Stated task:
Only the lines from the start of the data through the line containing "return tag(o, label, cat, group)" should be written out, exactly as they are, with both ends included and the pictures left out.

Supplied information:
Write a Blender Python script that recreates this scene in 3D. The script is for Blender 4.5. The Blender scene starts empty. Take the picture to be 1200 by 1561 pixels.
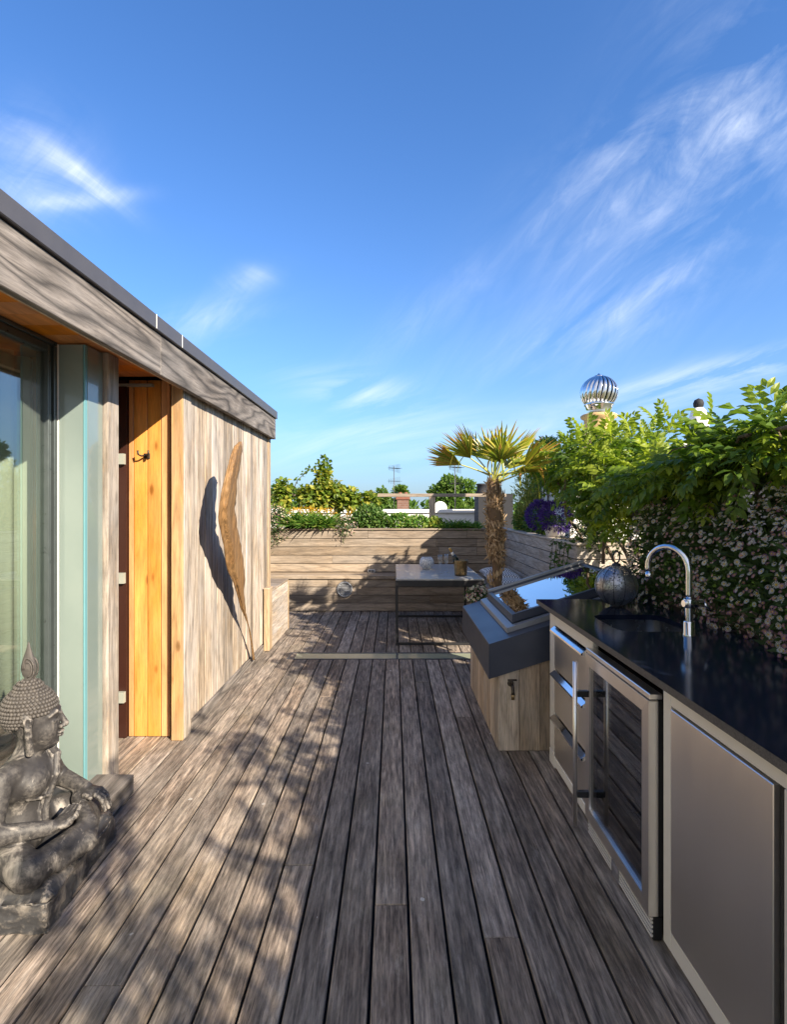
import bpy, bmesh, math, random
import numpy as np
from mathutils import Vector, Matrix, noise as mnoise

random.seed(7)
RNG = np.random.default_rng(11)
R = math.radians
PI = math.pi
SC = bpy.context.scene
COL = SC.collection
SUN = Vector((1.0, -1.07, 0.77)).normalized()      # towards the sun

# ------------------------------------------------------------------ helpers
def tag(o, label=None, cat=None, group=None, kind=None):
    if label: o['label'] = label
    if cat: o['category'] = cat
    if group: o['group'] = group
    if kind: o['kind'] = kind
    return o

def thing(name, label, cat, loc=(0, 0, 0), rz=0.0, group=None):
    o = bpy.data.objects.new(name, None)
    o.empty_display_size = 0.1
    COL.objects.link(o)
    o.location = loc
    o.rotation_euler = (0, 0, rz)
    return tag(o, label, cat, group)

class MB:
    """Mesh builder in world coordinates (or local ones when built with local=True)."""
    def __init__(self):
        self.v = []; self.f = []; self.m = []; self.r = []; self.s = []
    def add(self, verts, faces, mi=0, rnd=None, smooth=False):
        b = len(self.v)
        self.v.extend([tuple(p) for p in verts])
        if rnd is None: rnd = random.random()
        for f in faces:
            self.f.append(tuple(b + i for i in f)); self.m.append(mi); self.r.append(rnd); self.s.append(smooth)
        return self
    def box(self, x0, x1, y0, y1, z0, z1, mi=0, rnd=None):
        v = [(x0,y0,z0),(x1,y0,z0),(x1,y1,z0),(x0,y1,z0),(x0,y0,z1),(x1,y0,z1),(x1,y1,z1),(x0,y1,z1)]
        return self.add(v, [(0,3,2,1),(4,5,6,7),(0,1,5,4),(1,2,6,5),(2,3,7,6),(3,0,4,7)], mi, rnd)
    def prism(self, poly, axis, a, b, mi=0, rnd=None, smooth=False):
        """poly = list of 2-D points, extruded along axis ('x','y','z') from a to b."""
        def p3(p, t):
            return {'x': (t, p[0], p[1]), 'y': (p[0], t, p[1]), 'z': (p[0], p[1], t)}[axis]
        n = len(poly)
        v = [p3(p, a) for p in poly] + [p3(p, b) for p in poly]
        f = [(i, (i+1) % n, n + (i+1) % n, n + i) for i in range(n)]
        if rnd is None: rnd = random.random()
        self.add(v, f, mi, rnd, smooth)
        self.add(v, [tuple(range(n))[::-1], tuple(range(n, 2*n))], mi, rnd)
        return self
    def tube(self, pts, rad, n=8, mi=0, rnd=None, caps=True, smooth=True):
        pts = [Vector(p) for p in pts]
        if not hasattr(rad, '__len__'): rad = [rad]*len(pts)
        t0 = (pts[1]-pts[0]).normalized()
        up = Vector((0,0,1)) if abs(t0.z) < 0.9 else Vector((1,0,0))
        nrm = t0.cross(up).normalized()
        v = []
        for i, p in enumerate(pts):
            t = (pts[min(i+1, len(pts)-1)] - pts[max(i-1, 0)])
            t = t.normalized() if t.length > 1e-9 else t0
            nrm = (nrm - t*nrm.dot(t)).normalized()
            bn = t.cross(nrm)
            for k in range(n):
                a = 2*PI*k/n
                v.append(p + (nrm*math.cos(a) + bn*math.sin(a))*rad[i])
        f = []
        for i in range(len(pts)-1):
            for k in range(n):
                k2 = (k+1) % n
                f.append((i*n+k, i*n+k2, (i+1)*n+k2, (i+1)*n+k))
        if rnd is None: rnd = random.random()
        b = len(self.v)
        self.add(v, f, mi, rnd, smooth)
        if caps:
            self.f.append(tuple(b+k for k in range(n))[::-1]); self.m.append(mi); self.r.append(rnd); self.s.append(False)
            e = b + (len(pts)-1)*n
            self.f.append(tuple(e+k for k in range(n))); self.m.append(mi); self.r.append(rnd); self.s.append(False)
        return self
    def lathe(self, prof, c, n=24, mi=0, rnd=None, smooth=True, sx=1.0, sy=1.0, axis='z'):
        """prof = [(radius, height)]"""
        v = []
        for r, h in prof:
            for k in range(n):
                a = 2*PI*k/n
                q = (r*math.cos(a)*sx, r*math.sin(a)*sy, h)
                if axis == 'y': q = (q[0], -q[2], q[1])
                if axis == 'x': q = (q[2], q[0], q[1])
                v.append((c[0]+q[0], c[1]+q[1], c[2]+q[2]))
        f = []
        for i in range(len(prof)-1):
            for k in range(n):
                k2 = (k+1) % n
                f.append((i*n+k, i*n+k2, (i+1)*n+k2, (i+1)*n+k))
        if rnd is None: rnd = random.random()
        self.add(v, f, mi, rnd, smooth)
        if prof[0][0] > 1e-6: self.add(v[:n], [tuple(range(n))[::-1]], mi, rnd)
        if prof[-1][0] > 1e-6: self.add(v[-n:], [tuple(range(n))], mi, rnd)
        return self
    def build(self, name, mats, parent=None, local=False, bevel=0.0, seg=1, label=None):
        if not isinstance(mats, (list, tuple)): mats = [mats]
        me = bpy.data.meshes.new(name)
        off = Vector((0,0,0))
        if parent is not None and not local: off = origin(parent)
        vv = self.v if local or parent is None else [(p[0]-off.x, p[1]-off.y, p[2]-off.z) for p in self.v]
        me.from_pydata(vv, [], self.f)
        for m in mats: me.materials.append(m)
        me.polygons.foreach_set('material_index', self.m)
        me.polygons.foreach_set('use_smooth', self.s)
        a = me.attributes.new('rnd', 'FLOAT', 'FACE')
        a.data.foreach_set('value', self.r)
        me.update()
        o = bpy.data.objects.new(name, me)
        COL.objects.link(o)
        if parent is not None: o.parent = parent
        if label: o['label'] = label
        if bevel > 0:
            md = o.modifiers.new('bevel', 'BEVEL'); md.width = bevel; md.segments = seg
            md.limit_method = 'ANGLE'; md.angle_limit = R(40)
        return o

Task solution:
Write a Blender Python script that recreates this scene in 3D. The script is for Blender 4.5. The Blender scene starts empty. Take the picture to be 1200 by 1561 pixels.
import bpy, bmesh, math, random
import numpy as np
from mathutils import Vector, Matrix, noise as mnoise

random.seed(7)
RNG = np.random.default_rng(11)
R = math.radians
PI = math.pi
SC = bpy.context.scene
COL = SC.collection
SUN = Vector((1.0, -1.07, 0.77)).normalized()      # towards the sun

# ------------------------------------------------------------------ helpers
def tag(o, label=None, cat=None, group=None, kind=None):
    if label: o['label'] = label
    if cat: o['category'] = cat
    if group: o['group'] = group
    if kind: o['kind'] = kind
    return o

def thing(name, label, cat, loc=(0, 0, 0), rz=0.0, group=None):
    o = bpy.data.objects.new(name, None)
    o.empty_display_size = 0.1
    COL.objects.link(o)
    o.location = loc
    o.rotation_euler = (0, 0, rz)
    return tag(o, label, cat, group)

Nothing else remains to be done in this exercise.